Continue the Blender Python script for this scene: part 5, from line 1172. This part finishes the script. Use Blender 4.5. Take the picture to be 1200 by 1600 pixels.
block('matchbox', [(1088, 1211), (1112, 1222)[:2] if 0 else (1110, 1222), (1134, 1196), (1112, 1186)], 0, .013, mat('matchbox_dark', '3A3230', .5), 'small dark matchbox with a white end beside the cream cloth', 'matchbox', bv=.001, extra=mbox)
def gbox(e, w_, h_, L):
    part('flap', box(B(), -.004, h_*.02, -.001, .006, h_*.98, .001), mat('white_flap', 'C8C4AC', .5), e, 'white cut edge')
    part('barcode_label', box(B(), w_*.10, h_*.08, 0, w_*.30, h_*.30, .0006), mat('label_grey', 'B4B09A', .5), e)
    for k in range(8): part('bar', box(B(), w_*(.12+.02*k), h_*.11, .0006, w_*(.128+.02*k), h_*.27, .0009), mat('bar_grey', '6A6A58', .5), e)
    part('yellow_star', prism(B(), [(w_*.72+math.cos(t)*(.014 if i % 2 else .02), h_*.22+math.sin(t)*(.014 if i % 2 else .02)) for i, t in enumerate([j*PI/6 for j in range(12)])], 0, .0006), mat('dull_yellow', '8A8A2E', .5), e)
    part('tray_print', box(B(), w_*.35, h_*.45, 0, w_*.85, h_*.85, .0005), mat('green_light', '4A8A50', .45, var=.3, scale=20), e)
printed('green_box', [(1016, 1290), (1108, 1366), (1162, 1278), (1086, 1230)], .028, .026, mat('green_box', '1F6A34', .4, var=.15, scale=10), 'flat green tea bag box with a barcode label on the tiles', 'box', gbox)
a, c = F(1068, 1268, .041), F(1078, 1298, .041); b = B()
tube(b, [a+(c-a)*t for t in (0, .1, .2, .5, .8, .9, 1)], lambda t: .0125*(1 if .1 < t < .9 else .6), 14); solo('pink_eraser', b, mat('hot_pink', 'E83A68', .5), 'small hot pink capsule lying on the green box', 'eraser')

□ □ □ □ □

GIVEN EXERCISE. From the preceding material, extract every line exactly.

WRITTEN SOLUTION.
Continue the Blender Python script for this scene: part 5, from line 1172. This part finishes the script. Use Blender 4.5. Take the picture to be 1200 by 1600 pixels.
block('matchbox', [(1088, 1211), (1112, 1222)[:2] if 0 else (1110, 1222), (1134, 1196), (1112, 1186)], 0, .013, mat('matchbox_dark', '3A3230', .5), 'small dark matchbox with a white end beside the cream cloth', 'matchbox', bv=.001, extra=mbox)
def gbox(e, w_, h_, L):
    part('flap', box(B(), -.004, h_*.02, -.001, .006, h_*.98, .001), mat('white_flap', 'C8C4AC', .5), e, 'white cut edge')
    part('barcode_label', box(B(), w_*.10, h_*.08, 0, w_*.30, h_*.30, .0006), mat('label_grey', 'B4B09A', .5), e)
    for k in range(8): part('bar', box(B(), w_*(.12+.02*k), h_*.11, .0006, w_*(.128+.02*k), h_*.27, .0009), mat('bar_grey', '6A6A58', .5), e)
    part('yellow_star', prism(B(), [(w_*.72+math.cos(t)*(.014 if i % 2 else .02), h_*.22+math.sin(t)*(.014 if i % 2 else .02)) for i, t in enumerate([j*PI/6 for j in range(12)])], 0, .0006), mat('dull_yellow', '8A8A2E', .5), e)
    part('tray_print', box(B(), w_*.35, h_*.45, 0, w_*.85, h_*.85, .0005), mat('green_light', '4A8A50', .45, var=.3, scale=20), e)
printed('green_box', [(1016, 1290), (1108, 1366), (1162, 1278), (1086, 1230)], .028, .026, mat('green_box', '1F6A34', .4, var=.15, scale=10), 'flat green tea bag box with a barcode label on the tiles', 'box', gbox)
a, c = F(1068, 1268, .041), F(1078, 1298, .041); b = B()
tube(b, [a+(c-a)*t for t in (0, .1, .2, .5, .8, .9, 1)], lambda t: .0125*(1 if .1 < t < .9 else .6), 14); solo('pink_eraser', b, mat('hot_pink', 'E83A68', .5), 'small hot pink capsule lying on the green box', 'eraser')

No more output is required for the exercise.